La partition, ici donnée dans
l'ultime révision du compositeur, et sans aucune coupure, renferme bien des
pages remarquables. Tel ce prélude à l'acte III où les basses sont divisées
entre la droite et la gauche, tels les virages harmoniques du choeur « La terre,
l'enfer, le ciel » (I), tel le début de la Simphonie douce du prologue
qui semble annoncer l'adoration du soleil des Indes galantes... Dans le même esprit, le Purcell Choir, guère flatté par la captation, défend l’oeuvre avec conviction et énergie, rappelant que celui de l'Opéra n'avait, à l'époque de la création, rien d'un choeur de chambre. La mode est aux « grandes voix » dans l'opéra baroque. Le rôle titre échoie à Tassis Christoyannis, brûlant d'autorité et dévorant le texte avec un goût du tragique que ne possédait pas Jacques Bona chez Christie. Personnages de sang et de larmes Le baryton grec est magistral dans les récitatifs (« Quel trouble me saisit », au III). Et que de variations dans les couleurs du timbre! Comme, d'ailleurs, chez l'Iphise de Chantal Santon Jeffery, souvent touchante (belle fragilité au IV), qui répand d'infimes inflexions, subtilement ancrées dans le mot (« Mes yeux, éteignez dans vos larmes »). La complémentarité avec l’Almasie de Judith Van Wanroij, qui conjugue l'ascendant d'une matriarche et la tendresse d'une mère, se révèle idéale. La délectation avec laquelle la soprano s'empare des vers, la gradation qui conduit ses monologues, même brefs, hisse certaines pages au sommet, tel le Songe de l'acte II ou ce récit « Par le grand prêtre et par Jephté », superbement ouvragés.
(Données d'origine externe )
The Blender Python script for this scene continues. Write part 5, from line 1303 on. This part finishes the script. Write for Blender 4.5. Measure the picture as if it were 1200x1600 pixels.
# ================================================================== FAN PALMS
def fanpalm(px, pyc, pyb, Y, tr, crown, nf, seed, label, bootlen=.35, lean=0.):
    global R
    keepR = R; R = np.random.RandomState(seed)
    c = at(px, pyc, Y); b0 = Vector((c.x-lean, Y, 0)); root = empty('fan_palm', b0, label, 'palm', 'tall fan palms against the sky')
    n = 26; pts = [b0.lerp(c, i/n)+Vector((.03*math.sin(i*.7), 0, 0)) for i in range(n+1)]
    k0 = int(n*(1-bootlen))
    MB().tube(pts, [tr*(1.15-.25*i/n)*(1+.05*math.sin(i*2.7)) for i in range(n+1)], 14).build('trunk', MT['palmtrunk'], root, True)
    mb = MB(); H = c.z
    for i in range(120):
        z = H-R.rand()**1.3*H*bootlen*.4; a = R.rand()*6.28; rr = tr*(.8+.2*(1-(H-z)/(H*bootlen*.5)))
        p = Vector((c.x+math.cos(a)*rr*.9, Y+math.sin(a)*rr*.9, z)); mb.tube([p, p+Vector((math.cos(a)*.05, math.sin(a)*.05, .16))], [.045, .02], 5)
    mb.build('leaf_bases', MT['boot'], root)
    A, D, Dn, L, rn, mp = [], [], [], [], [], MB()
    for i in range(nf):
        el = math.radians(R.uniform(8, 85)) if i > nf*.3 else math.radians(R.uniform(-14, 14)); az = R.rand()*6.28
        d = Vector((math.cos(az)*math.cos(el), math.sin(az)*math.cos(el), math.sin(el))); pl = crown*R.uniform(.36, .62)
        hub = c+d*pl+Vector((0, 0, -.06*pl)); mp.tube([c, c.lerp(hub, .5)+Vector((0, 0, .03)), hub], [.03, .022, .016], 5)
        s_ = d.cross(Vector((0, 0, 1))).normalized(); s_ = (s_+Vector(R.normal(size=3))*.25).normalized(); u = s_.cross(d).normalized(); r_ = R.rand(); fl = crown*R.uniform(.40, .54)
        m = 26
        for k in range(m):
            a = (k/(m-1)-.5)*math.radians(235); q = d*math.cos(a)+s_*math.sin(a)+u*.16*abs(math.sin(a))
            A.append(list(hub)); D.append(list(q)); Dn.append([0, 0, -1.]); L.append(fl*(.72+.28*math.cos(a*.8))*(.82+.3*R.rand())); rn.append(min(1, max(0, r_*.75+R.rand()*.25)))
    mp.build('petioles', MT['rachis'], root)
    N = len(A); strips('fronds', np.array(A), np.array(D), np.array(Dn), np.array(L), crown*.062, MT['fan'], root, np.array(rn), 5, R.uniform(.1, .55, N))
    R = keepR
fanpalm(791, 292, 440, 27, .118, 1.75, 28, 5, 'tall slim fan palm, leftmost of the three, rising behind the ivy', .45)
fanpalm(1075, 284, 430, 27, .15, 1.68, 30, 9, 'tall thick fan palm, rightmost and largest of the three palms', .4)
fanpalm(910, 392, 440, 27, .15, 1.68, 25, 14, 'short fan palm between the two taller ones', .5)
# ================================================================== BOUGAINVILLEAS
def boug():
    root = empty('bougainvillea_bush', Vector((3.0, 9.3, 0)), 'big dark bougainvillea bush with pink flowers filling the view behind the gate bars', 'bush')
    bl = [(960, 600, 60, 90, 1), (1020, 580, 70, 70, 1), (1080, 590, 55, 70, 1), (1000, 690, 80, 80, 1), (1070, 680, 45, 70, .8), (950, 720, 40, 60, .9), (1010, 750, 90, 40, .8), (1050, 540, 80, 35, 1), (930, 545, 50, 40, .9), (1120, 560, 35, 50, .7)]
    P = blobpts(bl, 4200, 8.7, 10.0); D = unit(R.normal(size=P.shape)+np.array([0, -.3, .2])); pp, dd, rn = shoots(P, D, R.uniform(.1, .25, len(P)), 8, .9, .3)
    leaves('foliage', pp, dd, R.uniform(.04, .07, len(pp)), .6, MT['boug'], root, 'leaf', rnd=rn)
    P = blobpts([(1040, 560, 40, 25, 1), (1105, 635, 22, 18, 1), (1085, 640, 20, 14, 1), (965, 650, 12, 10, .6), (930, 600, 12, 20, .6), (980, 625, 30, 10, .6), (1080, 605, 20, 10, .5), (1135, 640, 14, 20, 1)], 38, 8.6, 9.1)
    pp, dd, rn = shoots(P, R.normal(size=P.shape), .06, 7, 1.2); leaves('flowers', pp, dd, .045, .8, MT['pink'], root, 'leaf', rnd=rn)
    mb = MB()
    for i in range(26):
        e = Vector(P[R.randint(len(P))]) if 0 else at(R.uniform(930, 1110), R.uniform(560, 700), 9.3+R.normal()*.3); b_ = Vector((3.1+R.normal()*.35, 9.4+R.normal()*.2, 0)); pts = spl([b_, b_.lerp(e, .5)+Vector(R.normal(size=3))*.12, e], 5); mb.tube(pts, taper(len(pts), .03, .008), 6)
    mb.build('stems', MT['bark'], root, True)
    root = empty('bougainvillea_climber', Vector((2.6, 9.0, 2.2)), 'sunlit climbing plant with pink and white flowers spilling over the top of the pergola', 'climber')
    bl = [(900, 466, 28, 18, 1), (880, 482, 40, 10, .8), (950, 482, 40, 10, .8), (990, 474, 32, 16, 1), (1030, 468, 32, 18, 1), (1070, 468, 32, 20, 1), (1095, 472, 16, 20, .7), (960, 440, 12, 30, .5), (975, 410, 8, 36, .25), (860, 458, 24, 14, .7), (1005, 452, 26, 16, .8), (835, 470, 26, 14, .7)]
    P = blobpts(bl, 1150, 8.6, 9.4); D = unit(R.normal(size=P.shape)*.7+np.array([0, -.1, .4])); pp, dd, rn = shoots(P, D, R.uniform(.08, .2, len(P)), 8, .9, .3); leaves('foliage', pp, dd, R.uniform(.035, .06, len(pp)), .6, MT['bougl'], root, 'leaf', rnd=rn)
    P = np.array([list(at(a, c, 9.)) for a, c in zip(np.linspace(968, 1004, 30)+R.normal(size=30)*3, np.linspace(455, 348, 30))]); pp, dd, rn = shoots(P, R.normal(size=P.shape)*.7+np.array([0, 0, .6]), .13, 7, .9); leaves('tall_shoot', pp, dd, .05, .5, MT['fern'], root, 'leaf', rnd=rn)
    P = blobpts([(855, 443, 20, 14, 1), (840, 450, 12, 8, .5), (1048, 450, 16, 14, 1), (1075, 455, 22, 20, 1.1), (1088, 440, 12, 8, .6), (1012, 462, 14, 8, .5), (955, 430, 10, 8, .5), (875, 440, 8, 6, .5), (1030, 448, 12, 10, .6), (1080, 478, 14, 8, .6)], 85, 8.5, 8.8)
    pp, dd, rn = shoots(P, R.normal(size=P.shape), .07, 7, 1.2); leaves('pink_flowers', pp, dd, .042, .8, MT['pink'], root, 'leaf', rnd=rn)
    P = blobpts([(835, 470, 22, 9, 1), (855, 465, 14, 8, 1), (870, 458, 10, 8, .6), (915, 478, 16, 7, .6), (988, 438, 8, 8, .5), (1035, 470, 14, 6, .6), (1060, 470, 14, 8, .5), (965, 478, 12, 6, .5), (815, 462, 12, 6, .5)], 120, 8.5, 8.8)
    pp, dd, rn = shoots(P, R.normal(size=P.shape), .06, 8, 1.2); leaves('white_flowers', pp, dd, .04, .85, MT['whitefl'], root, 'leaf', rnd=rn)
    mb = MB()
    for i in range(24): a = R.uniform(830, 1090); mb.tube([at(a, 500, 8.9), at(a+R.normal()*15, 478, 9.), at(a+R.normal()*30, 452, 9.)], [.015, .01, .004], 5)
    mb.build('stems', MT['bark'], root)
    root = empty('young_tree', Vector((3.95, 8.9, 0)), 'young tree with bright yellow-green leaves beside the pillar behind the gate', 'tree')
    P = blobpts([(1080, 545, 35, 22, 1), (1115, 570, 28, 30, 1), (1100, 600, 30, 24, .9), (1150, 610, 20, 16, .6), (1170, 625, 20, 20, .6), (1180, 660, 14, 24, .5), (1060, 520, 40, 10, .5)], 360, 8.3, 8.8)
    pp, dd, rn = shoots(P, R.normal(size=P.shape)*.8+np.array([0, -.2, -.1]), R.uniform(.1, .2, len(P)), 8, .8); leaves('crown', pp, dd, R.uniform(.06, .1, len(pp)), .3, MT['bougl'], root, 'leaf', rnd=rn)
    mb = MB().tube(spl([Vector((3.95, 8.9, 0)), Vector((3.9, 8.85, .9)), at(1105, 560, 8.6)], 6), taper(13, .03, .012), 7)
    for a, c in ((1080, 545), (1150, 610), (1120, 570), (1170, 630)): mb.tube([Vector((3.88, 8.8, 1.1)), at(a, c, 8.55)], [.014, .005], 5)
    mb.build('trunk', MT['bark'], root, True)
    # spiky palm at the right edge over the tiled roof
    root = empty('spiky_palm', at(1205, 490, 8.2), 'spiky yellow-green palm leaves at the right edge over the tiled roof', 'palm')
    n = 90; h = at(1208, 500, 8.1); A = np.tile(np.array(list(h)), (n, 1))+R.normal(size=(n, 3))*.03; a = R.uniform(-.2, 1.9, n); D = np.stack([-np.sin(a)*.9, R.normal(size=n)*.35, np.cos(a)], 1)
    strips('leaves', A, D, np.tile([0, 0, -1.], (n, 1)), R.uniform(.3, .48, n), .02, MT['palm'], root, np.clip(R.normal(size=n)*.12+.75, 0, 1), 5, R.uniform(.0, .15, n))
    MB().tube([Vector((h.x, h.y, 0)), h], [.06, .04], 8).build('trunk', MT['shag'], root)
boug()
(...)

Le reste de la distribution est à l'avenant - distinguons le grand prêtre sombre et impérieux de Thomas Dolié. Tout au plus regrettera-t-on que Zachary Wilder (Ammon, l'amoureux) s'avère plus inégal : le personnage est incarné, le texte très compréhensible, mais les « r » sont roulés avec une outrance agaçante et la ligne semble parfois capricieuse. Qu'importe. Du chef aux rôles secondaires, l'engagement de tous signe la réussite de ce projet franco-hongrois qui marquera durablement, n'en doutons-pas, la réhabilitation de Michel Pignolet de Montéclair.